Proof of who you are and taxes

When your win is over $600, the lottery officials take out money for taxes and your social security number is run to see if you owe any money to the state tax people, IRS or child support. If you do owe any back sums, while they have your winning money in hand, they take it out. This is more than likely one of the reasons the lottery officials are seeing individuals make more trips than the law of averages provides for.

Dodging past debts?

It seems some unscrupulous folks who might owe state taxes, federal taxes, or child support will find someone else to cash their winning ticket for them. Someone who has a clean slate by owing nothing to the various agencies can cash the ticket and walk away, with only the taxes from the winnings taken out.

The lottery people are seeing certain individuals come in and cash quite a few tickets and their theory is either these folks are extremely lucky, which doesn't add up mathematically to the odds of winning the lottery or they are up to no good. They could be cashing the tickets for people who cannot cash their own without sums of money being withheld for finances they owe.

Over this last year or so, Michael Sweeney, who is the executive director of the state lottery, has been attempting to put a policy in place that will potentially limit the number of tickets one person cashes in a 12-month period. Sweeny believes in some cases, money laundering is involved by folks who owe money that legally should come out of their winnings.

Professional ticket cashers tread carefully

Massachusetts State Lottery officials aren't attempting to pick on the legitimate winners of lottery prizes. They are, however, attempting to put this policy in place to go after those folks who make frequent trips to the lottery headquarters and regional offices for those who owe money and won't do it themselves. These are the locations you need to visit for cashing in a winning ticket when your prize is over the amount of $600. People are also required to show proof of who they are when winning more than $600.

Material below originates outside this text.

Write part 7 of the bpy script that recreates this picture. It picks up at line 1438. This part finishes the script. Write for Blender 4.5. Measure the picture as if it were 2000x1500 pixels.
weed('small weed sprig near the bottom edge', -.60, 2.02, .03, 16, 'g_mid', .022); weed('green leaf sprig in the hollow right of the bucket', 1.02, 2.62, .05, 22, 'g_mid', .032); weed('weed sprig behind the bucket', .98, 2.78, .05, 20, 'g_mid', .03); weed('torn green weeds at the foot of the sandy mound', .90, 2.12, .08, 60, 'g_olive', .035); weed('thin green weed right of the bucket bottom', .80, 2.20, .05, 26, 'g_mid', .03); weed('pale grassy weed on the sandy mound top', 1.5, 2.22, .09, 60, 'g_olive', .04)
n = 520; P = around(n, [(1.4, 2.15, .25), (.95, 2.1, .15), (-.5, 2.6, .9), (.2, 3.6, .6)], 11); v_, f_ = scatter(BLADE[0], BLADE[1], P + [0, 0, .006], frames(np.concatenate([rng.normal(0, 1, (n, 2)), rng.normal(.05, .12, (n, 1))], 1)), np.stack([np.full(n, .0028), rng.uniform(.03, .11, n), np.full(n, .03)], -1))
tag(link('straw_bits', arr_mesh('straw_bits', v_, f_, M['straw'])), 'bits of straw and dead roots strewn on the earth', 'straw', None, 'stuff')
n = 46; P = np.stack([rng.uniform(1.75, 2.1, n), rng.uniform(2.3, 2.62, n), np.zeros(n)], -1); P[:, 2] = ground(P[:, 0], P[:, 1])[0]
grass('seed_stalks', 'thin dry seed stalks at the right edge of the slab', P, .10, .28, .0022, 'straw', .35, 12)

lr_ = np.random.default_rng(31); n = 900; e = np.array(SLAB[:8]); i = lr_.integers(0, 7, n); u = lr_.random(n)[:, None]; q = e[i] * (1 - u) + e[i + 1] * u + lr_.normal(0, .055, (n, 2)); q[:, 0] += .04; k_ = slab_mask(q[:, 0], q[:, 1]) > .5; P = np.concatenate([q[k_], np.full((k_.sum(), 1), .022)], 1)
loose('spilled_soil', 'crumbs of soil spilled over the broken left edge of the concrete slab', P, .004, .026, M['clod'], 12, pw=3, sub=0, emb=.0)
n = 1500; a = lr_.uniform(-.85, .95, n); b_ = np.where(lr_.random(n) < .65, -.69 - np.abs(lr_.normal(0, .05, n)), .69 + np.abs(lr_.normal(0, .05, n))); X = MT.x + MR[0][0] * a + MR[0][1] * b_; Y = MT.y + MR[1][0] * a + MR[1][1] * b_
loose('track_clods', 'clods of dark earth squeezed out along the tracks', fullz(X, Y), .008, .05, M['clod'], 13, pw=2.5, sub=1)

According to Mass Live in an article published last year, if you have claimed 20 or more prizes in the past year totaling $20,000 or more, the lottery puts you on a list they frequently compile. This is a win-rate that puts up red flags. That list is shared with law enforcement agencies and state and federal tax collectors.

Penalties in place

Under this policy they are trying to get in place, these "professional ticket cashers" were originally going to face a penalty if they "claim six or more Lottery prizes of $1,000 or more during the course of any consecutive 12-month period." The new and improved version is a bit more forgiving, changing the number of times to 20 instead of six, according to WBUR News.

This new policy gives the executive director of the Massachusetts State Lottery the authority to suspend that individual's ability to claim additional prizes for a certain period of time, according to Mass Live. There are different levels of bans that will be put into place depending upon the number of violations a person has when and if the policy goes into effect.

The violations bans

If an individual cashes in more than 20 winning tickets totaling over $20,000 in a period of 12-consecutive months the policy purposes these violations below:

  • 1st violation - the person is under a 30-day ban from claiming additional prizes.
  • 2nd violation - the person is banned for 180 days on claiming additional prizes.
  • 3rd violation and "subsequent violations" leaves the person facing a 365-day freeze on cashing new prize claims. ( This was under the original policy, it is not known if a 365-day freeze is in the new revised proposed policy).

The person facing any of these bans does have a right to an appeals hearing, which is conducted by the lottery officials.

WBUR News explains the new proposed policy bans: "Win $1,000 or more at least 20 times within 12 months, and the lottery will freeze your future winnings for 90 days. You could cash in again after that freeze, but if you win another 20 times, your prizes will be held for 180 days."

When will this policy go into place? WBUR wrote in April that the lottery folks say they are getting closer to its debut as they are in the "late stages" of its completion.